-- Start of ENTRIES SUPPLIED --

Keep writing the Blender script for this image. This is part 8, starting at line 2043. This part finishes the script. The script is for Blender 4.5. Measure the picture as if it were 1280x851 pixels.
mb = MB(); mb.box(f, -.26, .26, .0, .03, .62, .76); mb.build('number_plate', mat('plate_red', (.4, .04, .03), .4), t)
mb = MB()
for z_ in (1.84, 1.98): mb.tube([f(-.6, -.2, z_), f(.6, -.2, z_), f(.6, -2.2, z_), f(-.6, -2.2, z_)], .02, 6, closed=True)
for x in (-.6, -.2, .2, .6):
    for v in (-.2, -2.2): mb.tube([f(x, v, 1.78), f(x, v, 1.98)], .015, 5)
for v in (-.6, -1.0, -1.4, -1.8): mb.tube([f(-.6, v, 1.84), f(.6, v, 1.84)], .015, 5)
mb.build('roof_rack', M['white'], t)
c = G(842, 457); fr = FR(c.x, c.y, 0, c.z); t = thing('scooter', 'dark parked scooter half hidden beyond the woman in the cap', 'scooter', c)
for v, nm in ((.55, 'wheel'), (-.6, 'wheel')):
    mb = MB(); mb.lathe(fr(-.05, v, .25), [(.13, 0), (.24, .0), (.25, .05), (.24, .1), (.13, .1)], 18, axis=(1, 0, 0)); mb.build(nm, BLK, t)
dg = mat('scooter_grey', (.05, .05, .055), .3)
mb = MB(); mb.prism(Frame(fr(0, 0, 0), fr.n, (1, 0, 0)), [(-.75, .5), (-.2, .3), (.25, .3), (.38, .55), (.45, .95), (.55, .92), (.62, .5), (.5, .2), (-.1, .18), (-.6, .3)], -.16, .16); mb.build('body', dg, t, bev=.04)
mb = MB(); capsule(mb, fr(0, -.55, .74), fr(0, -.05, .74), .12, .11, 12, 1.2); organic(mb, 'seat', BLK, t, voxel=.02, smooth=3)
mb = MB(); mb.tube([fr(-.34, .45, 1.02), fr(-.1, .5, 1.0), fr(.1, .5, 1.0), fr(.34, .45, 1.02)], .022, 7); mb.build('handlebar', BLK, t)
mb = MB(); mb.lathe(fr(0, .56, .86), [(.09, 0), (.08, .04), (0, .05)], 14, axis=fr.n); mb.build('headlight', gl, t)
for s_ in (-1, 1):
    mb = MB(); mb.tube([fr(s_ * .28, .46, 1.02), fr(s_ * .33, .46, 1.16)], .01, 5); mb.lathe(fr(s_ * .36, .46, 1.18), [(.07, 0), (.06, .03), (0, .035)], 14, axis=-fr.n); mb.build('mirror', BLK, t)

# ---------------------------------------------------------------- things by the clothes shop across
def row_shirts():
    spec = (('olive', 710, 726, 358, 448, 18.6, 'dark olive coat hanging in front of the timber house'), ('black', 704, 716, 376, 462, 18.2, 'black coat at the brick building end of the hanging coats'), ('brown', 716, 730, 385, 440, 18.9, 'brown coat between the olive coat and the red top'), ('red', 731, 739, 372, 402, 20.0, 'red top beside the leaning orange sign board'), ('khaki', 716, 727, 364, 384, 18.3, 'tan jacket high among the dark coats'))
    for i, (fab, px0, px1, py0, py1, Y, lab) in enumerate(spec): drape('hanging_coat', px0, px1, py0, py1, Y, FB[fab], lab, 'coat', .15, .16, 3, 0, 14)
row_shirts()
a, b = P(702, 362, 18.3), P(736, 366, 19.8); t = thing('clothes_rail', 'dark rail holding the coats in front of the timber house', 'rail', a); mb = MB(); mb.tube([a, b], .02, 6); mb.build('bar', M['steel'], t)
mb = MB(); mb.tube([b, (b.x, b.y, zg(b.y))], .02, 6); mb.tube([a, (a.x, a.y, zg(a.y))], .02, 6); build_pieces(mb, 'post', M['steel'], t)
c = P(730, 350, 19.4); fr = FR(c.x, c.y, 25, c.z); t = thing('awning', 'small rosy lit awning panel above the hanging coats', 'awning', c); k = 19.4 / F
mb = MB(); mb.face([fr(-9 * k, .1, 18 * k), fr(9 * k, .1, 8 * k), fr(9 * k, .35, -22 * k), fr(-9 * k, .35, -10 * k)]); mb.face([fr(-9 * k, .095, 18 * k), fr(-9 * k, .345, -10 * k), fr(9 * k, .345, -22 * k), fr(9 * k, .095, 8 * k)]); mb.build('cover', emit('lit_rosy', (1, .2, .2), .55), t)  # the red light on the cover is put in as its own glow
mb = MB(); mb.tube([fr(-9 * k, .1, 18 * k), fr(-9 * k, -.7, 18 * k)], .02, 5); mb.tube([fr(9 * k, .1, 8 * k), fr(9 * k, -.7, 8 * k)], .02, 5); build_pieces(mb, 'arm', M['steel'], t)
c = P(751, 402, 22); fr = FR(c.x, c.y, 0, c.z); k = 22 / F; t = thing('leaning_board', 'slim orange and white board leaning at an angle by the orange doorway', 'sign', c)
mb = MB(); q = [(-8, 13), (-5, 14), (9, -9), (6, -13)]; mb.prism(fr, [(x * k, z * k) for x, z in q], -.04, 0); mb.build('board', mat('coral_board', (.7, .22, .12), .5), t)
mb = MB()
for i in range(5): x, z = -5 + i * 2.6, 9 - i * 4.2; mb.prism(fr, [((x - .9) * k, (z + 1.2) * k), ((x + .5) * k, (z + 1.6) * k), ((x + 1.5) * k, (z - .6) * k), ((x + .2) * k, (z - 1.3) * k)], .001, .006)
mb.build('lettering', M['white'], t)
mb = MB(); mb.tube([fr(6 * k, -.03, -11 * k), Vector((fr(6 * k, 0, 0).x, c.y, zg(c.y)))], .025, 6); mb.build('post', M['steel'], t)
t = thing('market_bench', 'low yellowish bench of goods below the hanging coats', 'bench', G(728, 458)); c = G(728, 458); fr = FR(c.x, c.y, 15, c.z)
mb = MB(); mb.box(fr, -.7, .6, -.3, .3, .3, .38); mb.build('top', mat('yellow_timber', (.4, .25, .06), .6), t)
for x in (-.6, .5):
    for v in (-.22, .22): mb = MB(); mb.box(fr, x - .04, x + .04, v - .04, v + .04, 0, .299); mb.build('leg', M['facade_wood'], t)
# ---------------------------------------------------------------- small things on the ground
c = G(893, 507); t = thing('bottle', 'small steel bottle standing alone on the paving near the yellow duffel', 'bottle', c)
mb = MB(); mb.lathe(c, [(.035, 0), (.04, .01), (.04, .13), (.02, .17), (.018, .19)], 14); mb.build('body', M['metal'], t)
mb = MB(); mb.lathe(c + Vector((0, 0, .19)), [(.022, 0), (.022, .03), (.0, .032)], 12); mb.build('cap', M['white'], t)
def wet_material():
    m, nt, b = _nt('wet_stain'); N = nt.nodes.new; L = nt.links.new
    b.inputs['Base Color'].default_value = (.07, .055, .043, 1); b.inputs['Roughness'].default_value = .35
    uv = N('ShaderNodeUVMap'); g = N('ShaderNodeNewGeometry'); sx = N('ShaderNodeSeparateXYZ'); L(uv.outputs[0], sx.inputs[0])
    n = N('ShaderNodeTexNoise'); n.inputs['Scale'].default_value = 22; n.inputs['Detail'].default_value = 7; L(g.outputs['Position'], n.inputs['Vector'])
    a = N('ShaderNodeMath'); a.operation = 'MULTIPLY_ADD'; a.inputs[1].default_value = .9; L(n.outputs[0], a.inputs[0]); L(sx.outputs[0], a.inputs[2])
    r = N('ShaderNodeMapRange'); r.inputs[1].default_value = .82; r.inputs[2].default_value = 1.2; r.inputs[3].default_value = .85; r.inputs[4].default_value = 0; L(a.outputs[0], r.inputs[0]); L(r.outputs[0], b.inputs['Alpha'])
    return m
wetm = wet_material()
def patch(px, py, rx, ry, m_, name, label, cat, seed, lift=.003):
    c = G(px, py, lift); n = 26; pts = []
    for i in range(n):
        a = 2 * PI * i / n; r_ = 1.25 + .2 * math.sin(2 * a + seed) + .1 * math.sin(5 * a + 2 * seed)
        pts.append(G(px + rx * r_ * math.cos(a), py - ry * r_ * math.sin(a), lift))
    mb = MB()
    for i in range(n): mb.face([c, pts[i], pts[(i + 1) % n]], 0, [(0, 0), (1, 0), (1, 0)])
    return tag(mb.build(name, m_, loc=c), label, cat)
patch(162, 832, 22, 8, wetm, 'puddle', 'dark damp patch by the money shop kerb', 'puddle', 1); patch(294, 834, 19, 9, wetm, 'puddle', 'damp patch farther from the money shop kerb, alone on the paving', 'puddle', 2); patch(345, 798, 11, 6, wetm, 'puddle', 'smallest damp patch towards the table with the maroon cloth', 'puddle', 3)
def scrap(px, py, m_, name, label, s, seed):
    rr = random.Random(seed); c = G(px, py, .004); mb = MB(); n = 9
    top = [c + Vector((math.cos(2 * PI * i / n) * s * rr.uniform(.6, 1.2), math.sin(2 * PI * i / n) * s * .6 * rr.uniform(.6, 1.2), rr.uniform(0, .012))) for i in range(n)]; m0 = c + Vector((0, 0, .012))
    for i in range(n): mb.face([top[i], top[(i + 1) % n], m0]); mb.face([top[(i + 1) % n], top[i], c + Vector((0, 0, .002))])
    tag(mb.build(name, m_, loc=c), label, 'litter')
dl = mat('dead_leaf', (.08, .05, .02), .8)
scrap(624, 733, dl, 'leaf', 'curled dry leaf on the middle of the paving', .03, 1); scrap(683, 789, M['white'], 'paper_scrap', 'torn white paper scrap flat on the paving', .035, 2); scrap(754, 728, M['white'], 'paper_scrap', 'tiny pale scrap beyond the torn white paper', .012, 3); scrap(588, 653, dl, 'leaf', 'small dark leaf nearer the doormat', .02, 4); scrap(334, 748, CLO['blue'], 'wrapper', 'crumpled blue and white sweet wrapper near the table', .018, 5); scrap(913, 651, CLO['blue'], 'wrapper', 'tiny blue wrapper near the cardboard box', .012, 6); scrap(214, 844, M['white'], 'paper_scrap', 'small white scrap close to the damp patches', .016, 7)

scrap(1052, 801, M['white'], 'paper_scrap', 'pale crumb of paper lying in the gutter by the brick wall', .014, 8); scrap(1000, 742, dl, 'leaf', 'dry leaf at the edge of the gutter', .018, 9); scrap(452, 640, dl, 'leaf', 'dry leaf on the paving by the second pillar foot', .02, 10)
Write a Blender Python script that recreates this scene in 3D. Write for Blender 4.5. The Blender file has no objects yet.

-- End of ENTRIES SUPPLIED --

Print, unaltered, every line from the beginning of the material down to the line with "mb = MB(); mb.tube([fr(s_".

Keep writing the Blender script for this image. This is part 8, starting at line 2043. This part finishes the script. The script is for Blender 4.5. Measure the picture as if it were 1280x851 pixels.
mb = MB(); mb.box(f, -.26, .26, .0, .03, .62, .76); mb.build('number_plate', mat('plate_red', (.4, .04, .03), .4), t)
mb = MB()
for z_ in (1.84, 1.98): mb.tube([f(-.6, -.2, z_), f(.6, -.2, z_), f(.6, -2.2, z_), f(-.6, -2.2, z_)], .02, 6, closed=True)
for x in (-.6, -.2, .2, .6):
    for v in (-.2, -2.2): mb.tube([f(x, v, 1.78), f(x, v, 1.98)], .015, 5)
for v in (-.6, -1.0, -1.4, -1.8): mb.tube([f(-.6, v, 1.84), f(.6, v, 1.84)], .015, 5)
mb.build('roof_rack', M['white'], t)
c = G(842, 457); fr = FR(c.x, c.y, 0, c.z); t = thing('scooter', 'dark parked scooter half hidden beyond the woman in the cap', 'scooter', c)
for v, nm in ((.55, 'wheel'), (-.6, 'wheel')):
    mb = MB(); mb.lathe(fr(-.05, v, .25), [(.13, 0), (.24, .0), (.25, .05), (.24, .1), (.13, .1)], 18, axis=(1, 0, 0)); mb.build(nm, BLK, t)
dg = mat('scooter_grey', (.05, .05, .055), .3)
mb = MB(); mb.prism(Frame(fr(0, 0, 0), fr.n, (1, 0, 0)), [(-.75, .5), (-.2, .3), (.25, .3), (.38, .55), (.45, .95), (.55, .92), (.62, .5), (.5, .2), (-.1, .18), (-.6, .3)], -.16, .16); mb.build('body', dg, t, bev=.04)
mb = MB(); capsule(mb, fr(0, -.55, .74), fr(0, -.05, .74), .12, .11, 12, 1.2); organic(mb, 'seat', BLK, t, voxel=.02, smooth=3)
mb = MB(); mb.tube([fr(-.34, .45, 1.02), fr(-.1, .5, 1.0), fr(.1, .5, 1.0), fr(.34, .45, 1.02)], .022, 7); mb.build('handlebar', BLK, t)
mb = MB(); mb.lathe(fr(0, .56, .86), [(.09, 0), (.08, .04), (0, .05)], 14, axis=fr.n); mb.build('headlight', gl, t)
for s_ in (-1, 1):
    mb = MB(); mb.tube([fr(s_ * .28, .46, 1.02), fr(s_ * .33, .46, 1.16)], .01, 5); mb.lathe(fr(s_ * .36, .46, 1.18), [(.07, 0), (.06, .03), (0, .035)], 14, axis=-fr.n); mb.build('mirror', BLK, t)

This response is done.